Так, многие годы спустя, чуть ли не позавидует Николаю Гумилеву поэт Владимир Корнилов, знающий, кáк умирал Мандельштам и кáк жила Ахматова. Но и совсем вскоре после ранней гибели «царскосельского Киплинга» будет написано следующее:

«Двадцать седьмого августа (ошибка: 24-го. — Ст. Р.) тысяча девятьсот двадцать первого года Гумилев был расстрелян. Ужасная, бессмысленная гибель! Но, в сущности, для биографии Гумилева, такой биографии, какой он себе желал, — трудно представить конец более блестящий. Поэт, исследователь Африки, георгиевский кавалер и, наконец, отважный заговорщик, схваченный и расстрелянный в расцвете славы, в расцвете жизни…»

Говорит Георгий Иванов, гумилевский ученик-подражатель, которому после смерти учителя предстояло вырасти в поистине большого поэта.

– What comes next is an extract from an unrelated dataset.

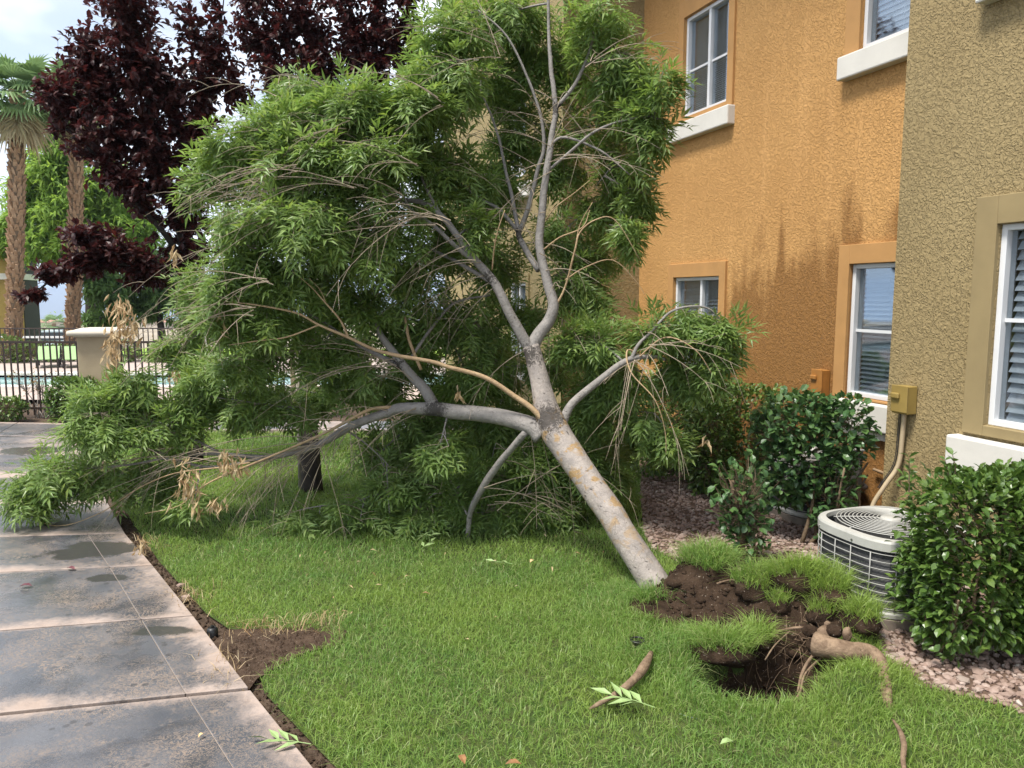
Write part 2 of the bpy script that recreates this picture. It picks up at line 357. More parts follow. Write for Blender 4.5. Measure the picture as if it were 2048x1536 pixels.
damp = b.rng(b.noise(1.5, 5, .62, .6), .50, .60); wcol = b.mix(b.math('MULTIPLY', damp, .6), wcol, (.042, .043, .047)); wcol = b.mix(blot, wcol, (.235, .18, .14))
ring = b.n('ShaderNodeTexVoronoi'); ring.inputs['Scale'].default_value = 15; b.l(b.pos(), ring.inputs['Vector'])
rr = b.math('MULTIPLY', b.rng(ring.outputs['Distance'], .26, .20), b.rng(b.noise(3.2, 3), .50, .58))
wcol = b.mix(b.math('MULTIPLY', rr, .75), wcol, (.06, .058, .06))
px_, py_, pz_ = b.xyz(); pud = None
for (cx_, cy_, rx_, ry_) in [(gnd(185, 1107)[0], gnd(185, 1107)[1], .30, .17), (gnd(225, 1163)[0], gnd(225, 1163)[1], .14, .06), (gnd(30, 1045)[0], gnd(30, 1045)[1], .34, .16), (gnd(330, 1268)[0], gnd(330, 1268)[1], .16, .06), (gnd(60, 905)[0], gnd(60, 905)[1], .4, .2)]:
    d2 = b.math('SQRT', b.math('ADD', b.math('POWER', b.math('DIVIDE', b.math('SUBTRACT', px_, cx_), rx_), 2), b.math('POWER', b.math('DIVIDE', b.math('SUBTRACT', py_, cy_), ry_), 2)))
    k_ = b.rng(b.math('ADD', d2, b.math('MULTIPLY', b.math('SUBTRACT', b.noise(3.6, 5, .65), .5), 2.4)), 1.1, .85); pud = k_ if pud is None else b.math('MAXIMUM', pud, k_)
b.col(b.mix(b.math('MULTIPLY', pud, .9), b.mix(wet, dry, wcol), (.05, .05, .046))).spec(.5)
rgh = b.math('ADD', b.rng(b.math('ADD', wet, b.math('MULTIPLY', damp, .4)), 0, 1.4, .60, .12), b.math('MULTIPLY', blot, .3)); b.rough(b.math('ADD', b.math('MULTIPLY', rgh, b.math('SUBTRACT', 1.0, pud)), .03))
b.bump(b.math('ADD', b.noise(60, 4, .7), b.math('MULTIPLY', b.noise(18, 3), .8)), .0022, .6); M['path_concrete'] = b.m
plain('joint_dark', (.05, .045, .042), .6, .3, 20)
plain('score_tan', (.25, .205, .17), .7, .2, 20)
b = NB('puddle_water'); b.col(b.mix(b.noise(9, 4), (.035, .035, .03), (.06, .056, .05))).rough(.03).spec(.5).bump(b.noise(6, 2), .002, .1); M['puddle_water'] = b.m
b = NB('pool_water'); b.col(b.mix(b.rng(b.noise(1.2, 3, .5, stretch=(1, 5, 1)), .35, .65), (.16, .36, .38), (.38, .55, .55))).rough(.08).spec(.5).bump(b.noise(5, 2), .02, .3); M['pool_water'] = b.m
leafmat('far_grass', [(.22, .34, .05), (.25, .37, .06)], 0, .9, .1)

# ------------------------------------------------------------------ leaf templates (x along the leaf, z its upper face)
def leaflet(l, wd, fold=.25, curl=.15):
    m = .42 * l
    return np.array([(0, 0, 0), (m, wd / 2, fold * wd), (m * 1.02, 0, 0), (m, -wd / 2, fold * wd), (l, 0, -curl * l)], float), np.array([(0, 2, 1), (0, 3, 2), (2, 4, 1), (2, 3, 4)])
def compound(seed):
    g = np.random.default_rng(seed); V = []; T = []; n = 0; Lr = .125
    def put(x, ang, l, tilt):
        nonlocal n
        v, t = leaflet(l, .0165 * g.uniform(.8, 1.2), .2, g.uniform(.05, .3))
        ca, sa = math.cos(ang), math.sin(ang); ct, st = math.cos(tilt), math.sin(tilt)
        v = v @ np.array([[ct, 0, -st], [0, 1, 0], [st, 0, ct]]).T
        v = v @ np.array([[ca, -sa, 0], [sa, ca, 0], [0, 0, 1]]).T
        V.append(v + (x, 0, -x * x * 1.6)); T.append(t + n); n += 5
    for x in (.3, .62, .92):
        for s in (-1, 1): put(x * Lr, s * rad(g.uniform(28, 58)), g.uniform(.066, .092), g.uniform(0, .5))
    put(Lr, rad(g.uniform(-12, 12)), g.uniform(.08, .1), g.uniform(.1, .4))
    V.append(np.array([(0, .0012, 0), (0, -.0012, 0), (Lr, 0, -Lr * Lr * 1.6)])); T.append(np.array([(0, 1, 2)]) + n)
    return np.vstack(V), np.vstack(T)
ASH = [compound(k) for k in range(6)]
def simple(l, wd, k): return [leaflet(l * (1 + .08 * j), wd, .15 + .12 * j, .05 + .1 * j) for j in range(k)]
def oval(l, wd, k):
    out = []
    for j in range(k):
        c = .05 + .09 * j
        out.append((np.array([(0, 0, 0), (.3 * l, .42 * wd, .10 * wd), (.3 * l, -.42 * wd, .10 * wd), (.65 * l, .46 * wd, .14 * wd - c * l * .3), (.65 * l, -.46 * wd, .14 * wd - c * l * .3), (l, 0, -c * l), (.5 * l, 0, -.02 * l)]),
                    np.array([(0, 6, 1), (0, 2, 6), (1, 6, 3), (2, 4, 6), (3, 6, 5), (4, 5, 6)])))
    return out
def frames(d, up):
    d = d / (np.linalg.norm(d, axis=1, keepdims=True) + 1e-9)
    b = np.cross(up, d); b /= np.linalg.norm(b, axis=1, keepdims=True) + 1e-9
    n = np.cross(d, b)
    return np.stack([d, b, n], -1)
def foliage(temps, P, Dv, U, sc, mat, parent, part_name='leaf', stuff_name='foliage', nparts=0, rng=R):
    """places every leaf; the nparts that show largest become parts of their own, the rest one mesh"""
    n = len(P); Fr = frames(Dv, U); kind = rng.integers(0, len(temps), n)
    own = np.zeros(n, bool)
    if nparts:
        x, y, d = proj(P); ok = (d > .3) & (x > 10) & (x < 2038) & (y > 10) & (y < 1526)
        s = np.where(ok, sc / np.maximum(d, .1), 0); idx = np.argsort(-s)[:nparts]; own[idx] = True
        mesh = [npmesh(part_name, V, T, mat) for V, T in temps]
        for i in np.nonzero(own)[0]:
            o = link(part_name, mesh[kind[i]], parent); m = Matrix.Identity(4)
            A = Fr[i] * sc[i]
            for r_ in range(3):
                for c_ in range(3): m[r_][c_] = A[r_, c_]
                m[r_][3] = P[i, r_]
            o.matrix_basis = m
    VV = []; TT = []; off = 0
    for k, (V, T) in enumerate(temps):
        ix = np.nonzero((kind == k) & ~own)[0]
        if not len(ix): continue
        W_ = np.einsum('nij,vj->nvi', Fr[ix] * sc[ix, None, None], V) + P[ix, None, :]
        VV.append(W_.reshape(-1, 3)); TT.append((T[None] + (np.arange(len(ix)) * len(V))[:, None, None]).reshape(-1, 3) + off); off += len(ix) * len(V)
    o = link(stuff_name, npmesh(stuff_name, np.vstack(VV), np.vstack(TT), mat), parent); o['kind'] = 'stuff'
    return o
def unit(a): return a / (np.linalg.norm(a, axis=-1, keepdims=True) + 1e-9)
def rdir(n, rng=R): return unit(rng.normal(size=(n, 3)))
class Grower:
    """grows twigs from a set of limb points out into foliage clumps and hangs leaves on them"""
    def __init__(s, anchors, seed): s.A = np.array(anchors, float); s.rng = np.random.default_rng(seed); s.tw = MB(); s.br = MB(); s.P = []; s.D = []; s.U = []; s.S = []
    def arc(s, a, b, arch, n=6, wob=.03):
        L_ = np.linalg.norm(b - a); t = np.linspace(0, 1, n)[:, None]
        c = (a + b) / 2 + np.array((0, 0, arch * L_)) + s.rng.normal(0, wob * L_, 3)
        return (1 - t) ** 2 * a + 2 * t * (1 - t) * c + t * t * b
    def clump(s, c, r, ntw, nl, arch=.18, droop=.5, lsc=1.0, tr=.0035, br=.011, lspread=.5, sub=True, up=0.0, maxlen=.9):
        c = np.array(c); r = np.array(r); rg = s.rng
        i = np.argmin(np.linalg.norm(s.A - c, axis=1)); loc = [s.A]
        if sub and np.linalg.norm(s.A[i] - c) > .15:
            q = s.arc(s.A[i], c, arch * .6, 8); s.br.tube(q, np.linspace(br, br * .35, 8), 5); loc.append(q[2:]); s.A = np.vstack([s.A, q[2:]])
            for k in range(2):
                e = c + rg.normal(0, .5, 3) * r; q2 = s.arc(q[4 + k], e, arch * .5, 6); s.br.tube(q2, np.linspace(br * .5, br * .22, 6), 5); s.A = np.vstack([s.A, q2[1:]])
        for k in range(ntw):
            d = unit(rg.normal(size=3)); p = c + d * r * rg.uniform(0, 1) ** .45
            if p[2] < .03: p[2] = .03 + rg.uniform(0, .06)
            pull = s.A + np.array((0, 0, up)); j = np.argsort(np.linalg.norm(pull - p, axis=1))[:4]; a = s.A[rg.choice(j)]
            if np.linalg.norm(p - a) > maxlen: a = p + unit(a - p) * maxlen
            q = s.arc(a, p, arch, 6, .06); s.tw.tube(q, np.linspace(tr, tr * .35, 6), 4, False)
            T = np.gradient(q, axis=0)
            f = np.linspace(.25, 1, nl) + rg.uniform(-.04, .04, nl); f = np.clip(f, 0, 1) * 5; i0 = np.minimum(f.astype(int), 4); fr = (f - i0)[:, None]
            P = q[i0] * (1 - fr) + q[i0 + 1] * fr; t = unit(T[i0])
            D = unit(t * .55 + rdir(nl, rg) * lspread + np.array((0, 0, -droop)) * rg.uniform(.4, 1.2, (nl, 1)))
            s.P.append(P); s.D.append(D); s.U.append(unit(rdir(nl, rg) * .45 + (0, 0, 1.0) + d * .35)); s.S.append(lsc * rg.uniform(.75, 1.2, nl))
    def leaves(s): return np.vstack(s.P), np.vstack(s.D), np.vstack(s.U), np.concatenate(s.S)
def limbs(data, mb, sides=10, sub=4, anchors=None, knob=.0):
    for row in data:
        P = np.array([at(x, y, Y) for x, y, Y, d in row]); r = np.array([d / 2 / FPX * Y for x, y, Y, d in row])
        Q = spline(np.column_stack([P, r]), sub); rr = np.maximum(Q[:, 3], .0012)
        if knob:
            rr = rr * (1 + knob * vnoise(Q[:, :3] * 6, 3)); jj = np.column_stack([vnoise(Q[:, :3] * 7 + k_, 5 + k_, 2) for k_ in range(3)]) * np.minimum(rr * .45, .006)[:, None]; Q[:, :3] += jj
        mb.tube(Q[:, :3], rr, sides)
        if anchors is not None: anchors.extend(list(Q[:, :3]))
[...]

Впрочем, и в сочинителя псевдомемуаров — в том смысле, что его «Петербургские зимы» и даже статьи-портреты, великолепно написанные, полны самой произвольной выдумки.

Так и здесь. «Отважный заговорщик»… «Блестящий», едва ли не вымечтанный конец… Правда ли все это?

Жена Иванова, поэтесса Ирина Одоевцева, подтверждает: правда.

В мемуарной книге «На берегах Невы» она рассказывает, как однажды зашла к Гумилеву — на квартиру, с которой он собирался съезжать, — «и застала его за странным занятием.

Он стоит перед высокой книжной полкой, берет книгу за книгой и, перелистав ее, кладет на стул, на стол или просто на пол.

— Неужели вы собираетесь брать все эти книги с собой? — спрашиваю я.

Он трясет головой.

— И не подумаю. Я ищу документ. Очень важный документ. Я заложил его в одну из книг и забыл в какую. Вот я и ищу.

…Я спрашиваю:

— А это важный документ?

Он кивает:

— И даже очень. Черновик кронштадтской прокламации. Оставлять его в пустой квартире никак не годится!

Черновик прокламации? Я вспоминаю о заговоре… Необходимо найти его».

Не удалось. Верней, удалось, однако уже не самому Гумилеву:

«После ареста Гумилева при обыске на Преображенской, 5, чекисты искали более умело и тщательно и нашли, кажется, черновик.

В списке предъявленных Гумилеву обвинений значилось: принимал деятельное участие в составлении контрреволюционной прокламации».

Было? Не было?

Вообще-то — почему бы и нет? Говорю не о прокламации, «кажется», найденной работниками ЧК, а о том, что мемуаристка видела своими глазами. И главное, слышала. Удачливый донжуан Гумилев, обольщавший тогда красотку Одоевцеву, вполне мог наплести ей про заговор и про свое героико-романтическое участие в нем.

Если верить Одоевцевой, случилось еще и такое:

«Не рассчитав движения, я вдруг совсем выдвинула ящик (стола. — Ст. Р.) и громко ахнула. Он был туго набит пачками кредиток.

— Николай Степанович, какой вы богатый! Откуда у вас столько денег? — крикнула я…

Гумилев вскочил с дивана, шагнул ко мне и с треском задвинул ящик, чуть не прищемив мне пальцы.